Em Taiwan, Singapura ou na Malásia, falar em “chinês” serve para designar apenas o mandarim e separá-lo, desta forma, de outros dialectos que estão sempre hierarquicamente abaixo do mandarim na República Popular da China em termos políticos ou socioculturais. Mas independentemente da visão que se tem – da existência de uma só língua chinesa ou de que cada dialecto é uma língua sínica distinta – o mandarim tem na República Popular da China uma posição absolutamente predominante. Observamos claramente que existe uma tendência para o mandarim vir a substituir todas as outras línguas locais num tempo próximo. Se isso acontecer, escusado será dizer que se trata de uma perda irrecuperável para esta cultura riquíssima. Ao procurar material para aprender o dialecto de Hamcheu, apercebi-me com a maior alegria do grande interesse afectivo e dos esforços feitos por falantes desta língua para a salvaguardar. Isto embora – e por todas as razões que possamos imaginar – alguns destes apontem que acima de tudo está o mandarim.

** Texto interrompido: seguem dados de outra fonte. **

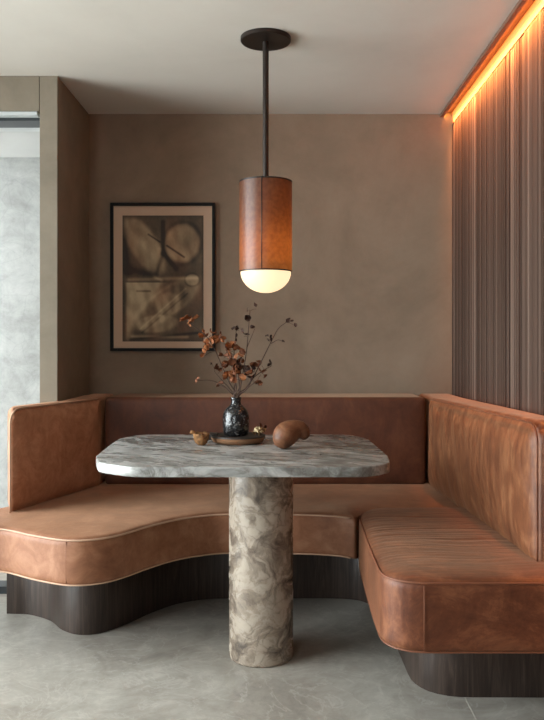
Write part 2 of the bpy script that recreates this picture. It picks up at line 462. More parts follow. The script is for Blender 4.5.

Há alguns anos descobriu-se numa escola da Catalunha Norte, em França, o seguinte slogan num mural: “FALEM FRANCÊS, SEJAM LIMPOS”. É exactamente este género de frases que podemos ver hoje em dia em todo o lado, na China: “FALEM MANDARIM, SEJAM CIVILIZADOS”. A China tem imposto com grande insistência o mandarim exactamente da mesma maneira como muitos países no mundo eliminaram outras línguas (para falar de forma politicamente correcta, eliminaram outras variantes da mesma língua). Mesmo assim, surpreende-me constatar que os dialectos chineses estão hoje mais fortes e vivos do que, para dar um exemplo, os dialectos alemães. Muitos jovens que vivem na República Popular da China falam ainda fluentemente idiomas locais e, naturalmente, o mandarim. Em termos culturais é à diversidade que deve ser atribuída maior legitimidade. Temos de fazer algo para a defender. É agora ou nunca.